Ragnarök, the end of the world in Norse mythology, was marked by a number of cataclysmic events that ended with everything being destroyed by a great flood. 

Vidar was one of the few to survive, and he was tasked with creating the roots of the new world.

What was Vidar’s role during Ragnarök?

The final fight between gods and giants, in which gods were seen as the forces of order and harmony, and giants as the representatives of chaos and destruction, resulted in the majority of gods and giants being killed. 

Odin, the principal god in Norse lore, was devoured by the mythical wolf Fenrir. Fenrir, son of Loki (the trickster god), was a monstrous wolf, an epitome of destruction and killing. He devoured everyone and everything in his way. Odin fell victim to Fenrir, setting in motion a chain of events in which Vidar played a key role. 

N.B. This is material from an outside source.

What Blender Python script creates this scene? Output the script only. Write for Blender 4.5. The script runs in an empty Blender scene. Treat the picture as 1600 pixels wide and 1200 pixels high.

Vidar decided to avenge his father. He acquired a magical shoe made especially for this important moment in his life. The shoe gave him such strength that Vidar was able to open Fenrir's jaws using the power of his leg and foot, eventually slicing Fenrir's mouth to pieces and killing the monster.

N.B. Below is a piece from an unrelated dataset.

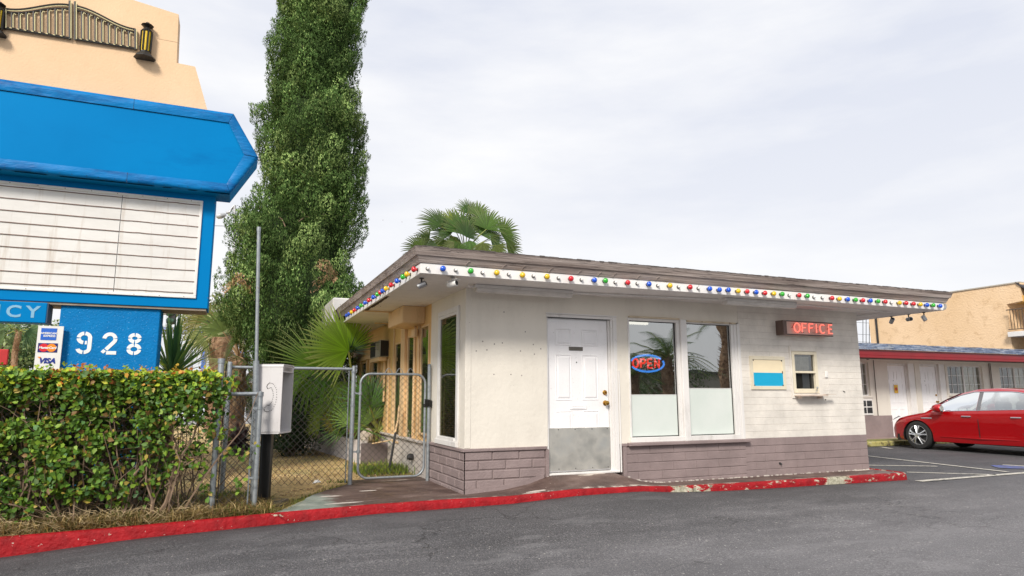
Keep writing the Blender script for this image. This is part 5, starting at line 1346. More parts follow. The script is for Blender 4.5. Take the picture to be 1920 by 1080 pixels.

The shoe aside, Vidar was known for his physical strength – he was said to be the strongest of the gods, second only to Thor. 

Vidar used his monstrous strength to kill Fenrir, a formidable beast that was among the strongest creatures in Norse mythology. 

Vidar is often associated with vengeance in Norse mythology. Photo: Justin Ziadeh / Unsplash

What else is known about Vidar?

Apart from killing Fenrir and avenging Odin, there is little information about Vidar, so he remains a mystery. 

According to some theories, the fact that Vidar is one of the few who survived Ragnarök is also a matter of speculation because, according to other sources, everyone died during Ragnarök.  

There isn't enough information to create a clearer picture of Vidar. He was also known as "the silent god," which added another layer of mystery to him because there is no explanation for how he got this "nickname." 

The place that is described as "his land" is covered in tall grass, and again, there is no known reason why areas covered in tall grass are associated with Vidar.

However, there are names of two places in Norway that contain Vidar's name – Virsu and Viskjøl (Temple of Vidar and Pinnacle of Vidar), suggesting that Vidar wasn't just a literary figure. Later on, with the rise of Christianity, some motifs depicted a man killing a wolf. 

Such art could point to Vidar killing Fenrir, but there is again not enough evidence to confirm that it was really a portrayal of Vidar killing Fenrir. It could have just as well been Jesus Christ killing a wolf as a metaphor for good winning over evil. This was a common metaphor and image in medieval paintings. So Vidar, the silent god, remains a mysterious god in Nordic mythology.